Wednesday, June 13, 2012

Thanks For Chiming In!

We’ve received a ton of great comments on previous blogs, and I wanted to highlight a few of the best.
On My Cure for Overambitious Projects, Mark W. writes:

Most people realize “Rome wasn’t built in a day.” As long as individuals feel that their input, requests, and concerns are receiving attention and are being listened to – and not just being brushed aside, ignored, or pushed off ad infinitum; if they know that what they want is in fact for the most part possible and doable – just not right now:

So true!  One of the benefits of some of the Agile methodologies is that not only do the users see functionality being added on a regular basis, but they also play a key role in sequencing new development.

In response to Are Your Error Messages Understandable? Doug Q writes:

It would be wonderful if error messages could go a step further (for those who are interested and click on “advanced details” or some such option.)

He goes on to suggest error messages could identify what’s wrong with the data entered to help the user solve their problem, and get information back to developers when necessary.  I think this is a great idea.

On Risk Management in Software Development, Bob K. suggests using Swim Lanes to identify risks in cross-functional communication/data flow.  He goes on to describe swim lanes:

The swim lane concept is one where each swim lane represents a function or department or division of a company. The lanes can also represent different companies. When information is transferred from one lane to another there is inevitably information that has to be re-transferred because it was not in the receiver’s required format, the initial content request was incomplete, the transfer schedule was incorrectly specified, etc.

Every time, in a project, there is an anticipation of data or information transference (especially across a swim lane boundary, a document should specify what information/data is wanted, the format of the information/data, the schedule for the transfer, etc. In simpler terms, there should be “expectation connectivity” between the sending and receiving functions.

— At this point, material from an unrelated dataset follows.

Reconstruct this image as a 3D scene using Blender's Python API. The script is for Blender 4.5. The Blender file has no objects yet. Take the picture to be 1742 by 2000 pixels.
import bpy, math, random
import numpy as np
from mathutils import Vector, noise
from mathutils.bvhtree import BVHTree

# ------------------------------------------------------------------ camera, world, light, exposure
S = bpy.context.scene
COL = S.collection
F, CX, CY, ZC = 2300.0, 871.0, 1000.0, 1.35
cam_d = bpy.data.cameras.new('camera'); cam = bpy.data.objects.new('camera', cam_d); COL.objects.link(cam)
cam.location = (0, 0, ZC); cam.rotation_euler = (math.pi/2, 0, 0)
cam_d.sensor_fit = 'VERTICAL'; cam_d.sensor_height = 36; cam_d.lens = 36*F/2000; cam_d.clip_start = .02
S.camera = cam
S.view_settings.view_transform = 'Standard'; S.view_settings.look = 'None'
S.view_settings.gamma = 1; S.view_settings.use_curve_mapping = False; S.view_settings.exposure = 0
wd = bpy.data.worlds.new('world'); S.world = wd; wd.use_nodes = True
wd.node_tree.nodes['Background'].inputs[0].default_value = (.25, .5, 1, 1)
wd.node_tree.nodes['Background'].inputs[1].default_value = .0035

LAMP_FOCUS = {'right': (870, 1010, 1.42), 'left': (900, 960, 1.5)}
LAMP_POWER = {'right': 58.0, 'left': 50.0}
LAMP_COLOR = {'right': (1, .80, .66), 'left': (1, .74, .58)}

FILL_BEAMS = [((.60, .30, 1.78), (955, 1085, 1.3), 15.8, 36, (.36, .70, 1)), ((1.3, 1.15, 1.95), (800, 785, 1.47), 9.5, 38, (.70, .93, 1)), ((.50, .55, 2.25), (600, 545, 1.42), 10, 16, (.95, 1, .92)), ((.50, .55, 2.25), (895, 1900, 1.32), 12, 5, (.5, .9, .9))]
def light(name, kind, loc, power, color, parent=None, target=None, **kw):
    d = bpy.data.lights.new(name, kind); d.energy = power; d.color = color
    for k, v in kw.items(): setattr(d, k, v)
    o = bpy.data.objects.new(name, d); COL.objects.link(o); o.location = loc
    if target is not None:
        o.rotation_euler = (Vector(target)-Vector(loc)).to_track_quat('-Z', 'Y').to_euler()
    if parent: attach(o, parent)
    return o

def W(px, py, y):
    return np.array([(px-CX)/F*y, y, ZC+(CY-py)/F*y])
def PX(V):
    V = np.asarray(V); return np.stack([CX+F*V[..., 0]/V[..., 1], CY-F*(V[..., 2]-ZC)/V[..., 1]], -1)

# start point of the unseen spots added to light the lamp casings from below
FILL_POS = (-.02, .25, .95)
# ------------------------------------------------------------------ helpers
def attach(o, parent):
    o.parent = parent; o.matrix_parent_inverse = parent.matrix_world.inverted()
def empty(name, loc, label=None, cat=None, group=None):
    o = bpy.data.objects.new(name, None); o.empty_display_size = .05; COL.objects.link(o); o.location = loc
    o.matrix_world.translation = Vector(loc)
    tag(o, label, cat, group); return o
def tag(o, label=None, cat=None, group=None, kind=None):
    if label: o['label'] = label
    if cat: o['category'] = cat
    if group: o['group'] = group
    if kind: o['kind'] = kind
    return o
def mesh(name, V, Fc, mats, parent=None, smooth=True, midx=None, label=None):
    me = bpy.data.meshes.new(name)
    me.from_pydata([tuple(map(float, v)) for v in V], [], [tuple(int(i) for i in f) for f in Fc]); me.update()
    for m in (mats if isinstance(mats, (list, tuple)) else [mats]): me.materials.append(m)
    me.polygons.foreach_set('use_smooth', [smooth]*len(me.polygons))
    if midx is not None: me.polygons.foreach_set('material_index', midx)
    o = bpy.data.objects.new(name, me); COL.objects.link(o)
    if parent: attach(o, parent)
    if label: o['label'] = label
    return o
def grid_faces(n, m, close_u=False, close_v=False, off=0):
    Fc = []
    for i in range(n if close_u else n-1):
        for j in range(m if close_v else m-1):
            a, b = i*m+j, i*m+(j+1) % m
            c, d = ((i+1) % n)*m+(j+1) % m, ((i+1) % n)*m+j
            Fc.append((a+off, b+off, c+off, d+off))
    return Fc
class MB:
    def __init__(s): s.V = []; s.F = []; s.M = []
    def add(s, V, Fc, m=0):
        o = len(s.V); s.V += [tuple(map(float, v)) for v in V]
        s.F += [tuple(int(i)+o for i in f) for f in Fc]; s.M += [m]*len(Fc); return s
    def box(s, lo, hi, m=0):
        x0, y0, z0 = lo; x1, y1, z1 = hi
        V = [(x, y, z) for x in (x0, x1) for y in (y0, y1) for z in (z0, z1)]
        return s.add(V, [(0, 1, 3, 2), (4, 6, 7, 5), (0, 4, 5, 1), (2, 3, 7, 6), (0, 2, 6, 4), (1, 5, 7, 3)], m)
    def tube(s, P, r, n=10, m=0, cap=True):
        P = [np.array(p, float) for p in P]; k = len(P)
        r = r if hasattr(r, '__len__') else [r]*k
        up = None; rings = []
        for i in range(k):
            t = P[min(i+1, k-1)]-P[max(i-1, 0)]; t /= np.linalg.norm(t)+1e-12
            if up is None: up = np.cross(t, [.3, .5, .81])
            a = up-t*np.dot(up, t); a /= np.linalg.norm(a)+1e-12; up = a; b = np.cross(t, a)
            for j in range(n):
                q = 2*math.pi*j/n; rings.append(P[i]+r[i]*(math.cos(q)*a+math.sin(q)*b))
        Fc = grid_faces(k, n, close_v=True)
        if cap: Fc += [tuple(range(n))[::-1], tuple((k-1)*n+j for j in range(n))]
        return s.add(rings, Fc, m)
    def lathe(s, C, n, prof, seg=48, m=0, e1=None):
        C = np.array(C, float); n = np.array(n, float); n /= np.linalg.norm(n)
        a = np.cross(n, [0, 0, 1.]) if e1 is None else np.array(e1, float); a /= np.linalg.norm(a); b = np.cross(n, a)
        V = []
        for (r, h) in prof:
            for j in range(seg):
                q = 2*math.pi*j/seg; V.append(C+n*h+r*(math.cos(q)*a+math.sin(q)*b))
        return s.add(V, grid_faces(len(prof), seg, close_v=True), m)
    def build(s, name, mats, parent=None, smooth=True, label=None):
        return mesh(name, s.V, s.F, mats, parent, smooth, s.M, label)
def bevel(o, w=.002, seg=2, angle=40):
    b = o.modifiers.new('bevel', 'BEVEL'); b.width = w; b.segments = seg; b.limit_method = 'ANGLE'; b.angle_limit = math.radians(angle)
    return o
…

This concept has merit and value in SW design when one program, module, subroutine transfers information/data to another. An interface spec should define this stuff. This approach is generally helpful in those environments that try to create re-usable SW and develop SW libraries for future projects/applications. The swim lane concept has value for any type project but recognize it is but one tool at the project manager’s disposal to bring the project in on time, within budget, and meeting the technical performance requirements.
What a great tool.  I can’t wait to try it. I think it will work just as well in process improvement initiatives.
Thank you so much for all the responses.  I’m really enjoying the conversation, and more importantly – learning a lot!